Now parking bays at shops face threat of new tax blitz
SUPERMARKETS and shopping centres could be hit by a parking tax on all the spaces they provide for customers.
Scotland’s biggest council wants the power to impose a levy on all non-residential parking spaces – in addition to those covered by the proposed workplace parking levy.
It would mean supermarkets, shopping centres and retail parks could be hammered by a new tax, expected to cost around £415 per year for every parking space. Sports stadiums, leisure facilities and industrial estates would also face the charge.
SNP-run Glasgow City Council, which has already announced its interest in a workplace parking levy, has formally requested the power to introduce a wider ‘non-residential parking levy’.
But Stuart Mackinnon, of the Federation of Small Businesses, said: ‘While some town centre businesses will highlight that local parking is expensive to them in comparison to out-of-town malls or supermarkets, this measure is not the solution to the problem.

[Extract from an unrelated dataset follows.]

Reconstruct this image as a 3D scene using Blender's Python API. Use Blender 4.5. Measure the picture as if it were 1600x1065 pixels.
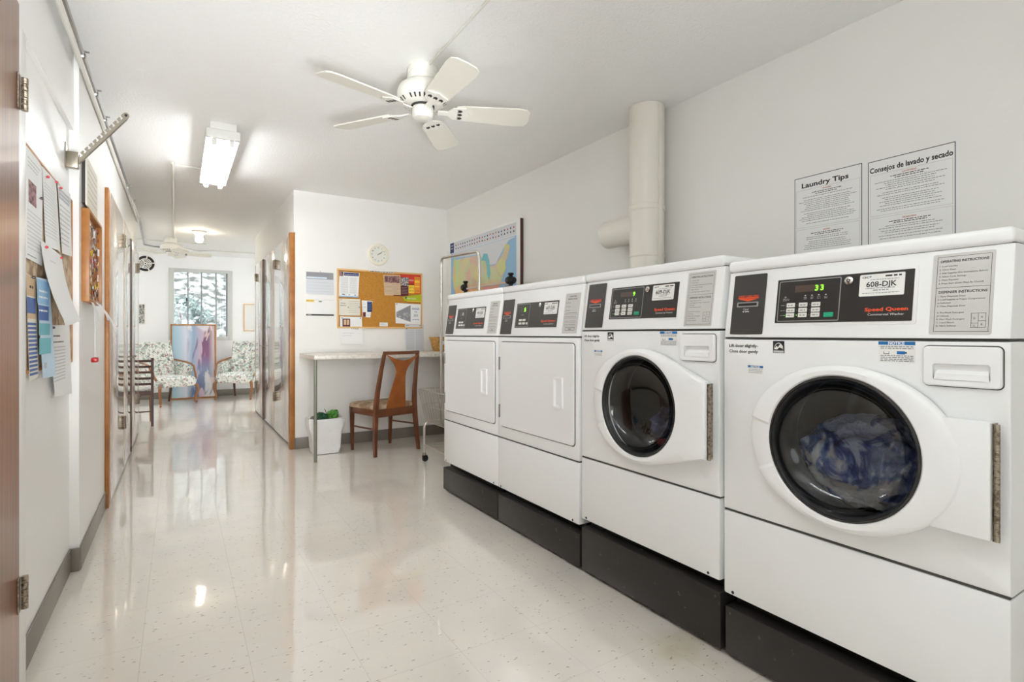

‘Smaller businesses will find it difficult to afford annual bills that can stretch into the thousands of pounds. Firms facing another cost increase will have to reduce spending or pass these rising overheads on to customers.’
The Scottish Government will consider a Green amendment to give councils the power to impose a workplace parking levy during stage two of the Transport (Scotland) Bill in the coming months.

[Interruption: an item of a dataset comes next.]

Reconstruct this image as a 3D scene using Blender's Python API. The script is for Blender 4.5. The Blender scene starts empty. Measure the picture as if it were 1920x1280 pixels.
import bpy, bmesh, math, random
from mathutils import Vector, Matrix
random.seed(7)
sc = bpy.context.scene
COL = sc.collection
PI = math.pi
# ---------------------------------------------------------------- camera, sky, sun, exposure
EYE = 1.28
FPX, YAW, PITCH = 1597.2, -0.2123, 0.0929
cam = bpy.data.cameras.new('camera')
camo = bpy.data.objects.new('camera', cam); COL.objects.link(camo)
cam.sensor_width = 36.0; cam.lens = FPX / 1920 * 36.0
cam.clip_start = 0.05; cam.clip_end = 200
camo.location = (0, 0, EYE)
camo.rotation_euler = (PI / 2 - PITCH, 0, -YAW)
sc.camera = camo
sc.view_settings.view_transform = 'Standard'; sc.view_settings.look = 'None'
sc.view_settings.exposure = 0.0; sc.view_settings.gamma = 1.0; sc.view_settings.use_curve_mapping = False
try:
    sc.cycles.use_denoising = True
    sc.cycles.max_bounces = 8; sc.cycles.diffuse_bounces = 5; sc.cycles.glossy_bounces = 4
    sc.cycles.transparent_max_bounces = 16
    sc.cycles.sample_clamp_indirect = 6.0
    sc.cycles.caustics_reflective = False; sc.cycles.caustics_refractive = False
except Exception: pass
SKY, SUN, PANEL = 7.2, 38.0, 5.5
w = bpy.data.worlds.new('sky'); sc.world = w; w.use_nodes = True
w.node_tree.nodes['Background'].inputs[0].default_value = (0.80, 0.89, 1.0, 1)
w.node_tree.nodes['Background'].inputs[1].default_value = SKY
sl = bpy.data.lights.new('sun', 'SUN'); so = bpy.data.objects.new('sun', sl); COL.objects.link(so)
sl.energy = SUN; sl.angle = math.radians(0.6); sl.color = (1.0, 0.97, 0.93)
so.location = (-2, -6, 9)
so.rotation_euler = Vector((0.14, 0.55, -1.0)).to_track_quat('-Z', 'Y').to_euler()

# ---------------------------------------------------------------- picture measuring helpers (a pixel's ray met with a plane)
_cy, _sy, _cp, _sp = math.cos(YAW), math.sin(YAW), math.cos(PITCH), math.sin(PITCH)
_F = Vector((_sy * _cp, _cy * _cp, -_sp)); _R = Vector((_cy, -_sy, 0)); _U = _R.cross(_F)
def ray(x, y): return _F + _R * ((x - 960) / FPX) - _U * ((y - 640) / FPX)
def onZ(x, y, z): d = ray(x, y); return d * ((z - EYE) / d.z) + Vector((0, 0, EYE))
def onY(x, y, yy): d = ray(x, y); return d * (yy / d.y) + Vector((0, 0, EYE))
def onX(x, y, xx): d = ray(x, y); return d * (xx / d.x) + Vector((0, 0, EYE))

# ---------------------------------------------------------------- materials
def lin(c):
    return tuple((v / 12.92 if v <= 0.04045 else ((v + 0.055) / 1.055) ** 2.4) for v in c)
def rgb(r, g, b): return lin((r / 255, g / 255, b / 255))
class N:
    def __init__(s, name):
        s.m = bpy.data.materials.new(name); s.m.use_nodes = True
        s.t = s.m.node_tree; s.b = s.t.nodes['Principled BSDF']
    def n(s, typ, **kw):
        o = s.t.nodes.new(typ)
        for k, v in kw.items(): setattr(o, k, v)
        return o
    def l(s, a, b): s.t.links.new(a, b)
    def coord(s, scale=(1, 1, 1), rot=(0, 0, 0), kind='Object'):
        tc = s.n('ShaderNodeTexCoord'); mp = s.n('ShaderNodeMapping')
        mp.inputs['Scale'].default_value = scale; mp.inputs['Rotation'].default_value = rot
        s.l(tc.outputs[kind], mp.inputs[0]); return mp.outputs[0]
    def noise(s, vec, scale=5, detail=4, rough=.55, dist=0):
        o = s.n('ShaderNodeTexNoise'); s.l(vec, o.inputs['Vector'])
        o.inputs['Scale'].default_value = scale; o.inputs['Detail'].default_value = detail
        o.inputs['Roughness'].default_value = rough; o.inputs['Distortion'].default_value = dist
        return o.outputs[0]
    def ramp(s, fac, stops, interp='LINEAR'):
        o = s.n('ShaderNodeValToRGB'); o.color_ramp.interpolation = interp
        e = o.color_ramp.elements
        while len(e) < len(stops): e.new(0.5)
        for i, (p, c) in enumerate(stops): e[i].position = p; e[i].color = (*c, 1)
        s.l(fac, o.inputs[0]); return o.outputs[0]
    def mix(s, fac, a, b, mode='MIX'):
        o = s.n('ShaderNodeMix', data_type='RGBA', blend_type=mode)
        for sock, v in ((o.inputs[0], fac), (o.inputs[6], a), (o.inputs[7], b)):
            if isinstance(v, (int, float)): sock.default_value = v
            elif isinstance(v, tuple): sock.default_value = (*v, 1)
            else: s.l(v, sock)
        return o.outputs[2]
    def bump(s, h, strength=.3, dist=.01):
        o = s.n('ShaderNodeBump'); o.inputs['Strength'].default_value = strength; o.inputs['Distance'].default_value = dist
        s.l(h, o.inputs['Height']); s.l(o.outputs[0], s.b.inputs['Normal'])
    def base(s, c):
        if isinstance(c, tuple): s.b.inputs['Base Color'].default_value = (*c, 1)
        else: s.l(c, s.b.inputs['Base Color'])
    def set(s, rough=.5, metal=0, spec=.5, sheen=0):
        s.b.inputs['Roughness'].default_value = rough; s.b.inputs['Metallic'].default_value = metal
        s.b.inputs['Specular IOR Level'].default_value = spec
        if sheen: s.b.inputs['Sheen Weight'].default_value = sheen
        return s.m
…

In Nottingham, the only city in the UK to introduce a workplace parking levy, companies have to pay £402 per space – rising to £415 in April – while 40 per cent of firms pass the charge on to employees.
The city councils in Edinburgh and Glasgow have expressed an interest in introducing the charge.

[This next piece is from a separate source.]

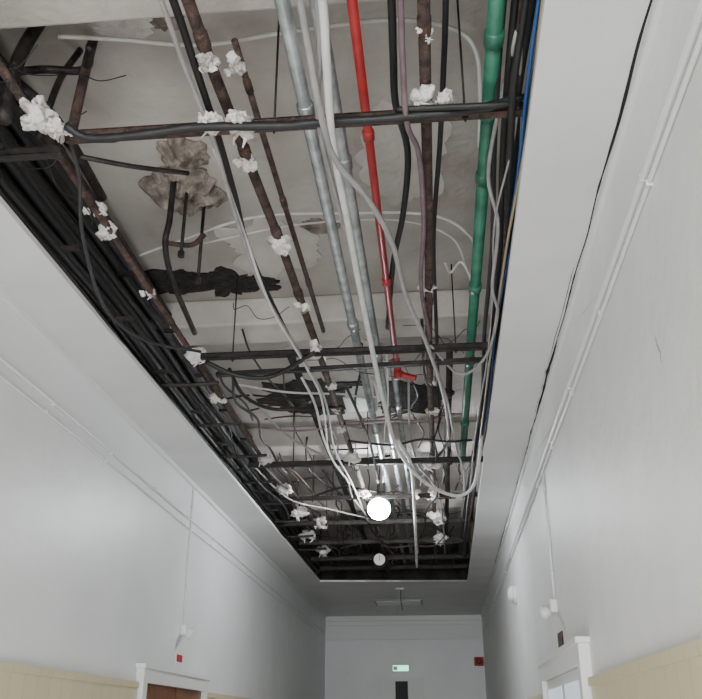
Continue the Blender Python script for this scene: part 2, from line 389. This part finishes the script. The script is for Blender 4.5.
patch('broken_plaster_patch',-1.5,3.28,.17,.10,'beam',31,rel=.03)
patch('broken_plaster_patch',-1.28,3.3,.08,.06,'brick',34,rel=.02)
patch('white_plaster_patch',-.1,4.6,.28,.5,'beam',41,rel=.004)
patch('white_plaster_patch',-1.15,5.6,.35,.4,'beam',44,rel=.004)
patch('white_plaster_patch',-.9,7.7,.5,.5,'beam',47,rel=.004)

# ---------------------------------------------------------------- cables
def cable(n,l,r,m,**k):return tube(n,Zp(l),r,m,10,**k)
cable('grey_flexible_hose',[(-.44,1.3,2.62),(-.44,2.40,2.6),(-.44,2.7,2.58),(-.43,3.04,2.5),(-.40,3.38,2.48),(-.27,3.74,2.48),(-.17,4.23,2.5),(-.12,4.96,2.55),(.01,5.88,2.58),(.14,7.08,2.6),(.2,8.6,2.66)],.016,'grey')
cable('white_flexible_hose',[(-.33,1.3,2.62),(-.35,2.41,2.6),(-.37,2.78,2.55),(-.40,3.25,2.5),(-.40,3.95,2.5),(-.40,4.76,2.5),(-.39,5.66,2.48),(-.37,6.62,2.45),(-.31,7.93,2.42),(-.07,9.10,2.4),(.26,9.71,2.4),(.45,9.40,2.42),(.5,8.44,2.54),(.5,7.4,2.7)],.019,'white')
cable('white_flexible_hose',[(-.37,1.3,2.7),(-.38,2.4,2.68),(-.40,2.8,2.6),(-.46,3.2,2.58),(-.45,3.8,2.58),(-.42,4.5,2.6)],.012,'grey')
cable('grey_cable',[(-1,1.3,2.66),(-1,2.45,2.65),(-1.01,2.9,2.65),(-.99,3.33,2.6),(-1.02,3.96,2.58),(-1.05,4.89,2.6),(-.97,5.88,2.6),(-.90,6.98,2.6),(-.98,8.46,2.6),(-.93,9.87,2.6),(-.9,12,2.6)],.012,'grey')
cable('grey_cable',[(-1,3.4,2.6),(-1.02,4.15,2.6),(-1.03,5.1,2.58),(-.95,6.15,2.58),(-.92,6.95,2.58),(-1.05,8.45,2.6)],.009,'white')
cable('black_cable',[(-.97,1.3,2.7),(-.97,2.5,2.7),(-.98,2.9,2.7),(-.99,3.4,2.68),(-1.02,3.9,2.68),(-1.06,4.55,2.66),(-1.02,5.6,2.64),(-.95,6.1,2.6)],.018,'blk')
cable('black_cable',[(-1.73,3.3,2.7),(-1.75,3.55,2.6),(-1.89,4,2.5),(-2.05,4.8,2.46),(-1.96,5.35,2.48),(-1.71,5.85,2.6)],.011,'dgrey')
cable('black_cable',[(-1.72,6.05,2.6),(-1.48,6.1,2.5),(-1.21,6.15,2.5),(-.85,5.95,2.6)],.018,'blk')
cable('white_thin_conduit',[(-1.8,3.2,3.2),(-1.52,3.3,3.25),(-1.11,3.4,3.27),(-.64,3.35,3.27),(-.12,3.3,3.25),(.18,3.38,3.25),(.31,3.5,3.2),(.34,3.75,3.1),(.34,4.05,3.0)],.012,'white')
cable('white_thin_conduit',[(-2.1,5.4,3.2),(-1.8,5.25,3.2),(-1.18,5.0,3.22),(-.56,5.0,3.22),(.06,5.05,3.2),(.32,5.25,3.15),(.38,5.5,3.1),(.36,5.9,3.0)],.010,'white')
cable('white_thin_conduit',[(-1.6,5.35,3.25),(-.9,5.2,3.27),(-.2,5.2,3.27),(.2,5.35,3.2),(.33,5.7,3.1)],.008,'white')
cable('white_thin_conduit',[(.16,5.55,3.1),(.2,5.7,3.1),(.28,5.55,3.1),(.36,5.75,3.0),(.35,6.05,2.9)],.010,'white')
cable('black_cable',[(-.09,1.3,2.8),(-.09,2.6,2.8),(-.10,3.05,2.8),(-.105,3.4,2.8),(-.06,3.8,2.8),(-.11,4.4,2.8),(-.2,5,2.8),(-.29,5.95,2.78)],.018,'blk')
cable('mauve_cable',[(-.05,1.3,2.65),(-.05,2.5,2.65),(-.055,2.9,2.64),(-.05,3.25,2.56),(0,3.6,2.63),(.01,4.3,2.65),(-.02,5.05,2.65),(.03,5.95,2.67)],.014,'mauve')
cable('black_cable',[(.14,1.3,2.85),(.14,2.7,2.85),(.13,3.25,2.85),(.113,3.8,2.85),(.07,4.7,2.8),(.08,5.95,2.8),(.1,8,2.75)],.014,'blk')
R1=[(.43,1.3,2.8),(.43,2.65,2.8),(.42,3.25,2.7),(.44,3.9,2.7),(.47,4.65,2.65),(.48,5.9,2.65),(.515,7.45,2.6),(.475,10.1,2.6),(.465,14.7,2.6)]
R2=[(.45,1.3,2.65),(.45,2.5,2.65),(.42,3.05,2.56),(.447,3.5,2.6),(.5,4.65,2.65),(.5,5.95,2.66),(.48,8.2,2.65),(.5,12,2.6)]
cable('black_cable',R1,.020,'blk');cable('black_cable',R2,.017,'blk')
cable('black_cable',[(x-.045,y,z+.04) for x,y,z in R1],.015,'dgrey')
cable('black_cable',[(x+.035,y+.1,z+.06) for x,y,z in R2],.018,'blk')
cable('brown_cable',[(x+.02,y,z-.03) for x,y,z in R1],.010,'rust')
cable('blue_cable',[(.49,1.3,2.6),(.49,2.45,2.6),(.485,3.05,2.58),(.503,3.85,2.6),(.49,5,2.6),(.49,6.65,2.6),(.49,9.7,2.6),(.5,14.5,2.6)],.009,'blue')
cable('blue_cable',[(.515,1.3,2.58),(.51,2.45,2.58),(.505,3.3,2.6),(.52,4.2,2.58),(.5,5.6,2.6),(.52,7.6,2.58),(.5,12,2.6)],.006,'blue')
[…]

But a report by Glasgow City Council shows it is keen to explore a much wider levy.
The study, written in December, recommends that the authority ‘requests the power to deliver nonresidential parking levy (including workplace parking levy) schemes from the Scottish Government’. It adds: ‘It may be that any scheme would have to be considered on a regional basis and/or cover all nonresidential parking, including parking at shopping centres etc, in order to avoid spatial inequality.
‘Legislation that enables nonresidential parking levy could offer local authorities greater flexibility in designing a scheme to take these issues into account.’
Such a move would create huge costs for operators. If introduced at the same £415 rate as Nottingham, Silverburn Shopping Centre, which has 3,409 parking spaces, would face an annual bill of £1.4million, while Glasgow Fort, with 2,500 spaces, would face a £1million hit, and Buchanan Galleries, with 2,000 spaces, would have to pay £830,000. Edward Cooke, of shopping centre trade body Revo, called the proposal ‘merely another tax on business at a time when politicians need to be looking at ways to ensure the UK remains an internationally attractive place to invest’.
Anna Richardson, convener for sustainability and carbon reduction at Glasgow City Council, said: ‘There are benefits to a non-residential parking levy, such as encouraging a switch towards more sustainable transport, a reduction in congestion and emissions, and the creation of funding for major transport improvement schemes.’
She said the authority supported such a scheme ‘in principle’.
A Scottish Government spokesman said: ‘We do not support the introduction of a non-residential parking levy. The agreement with the Greens is for a workplace parking levy, not a non-residential parking levy.’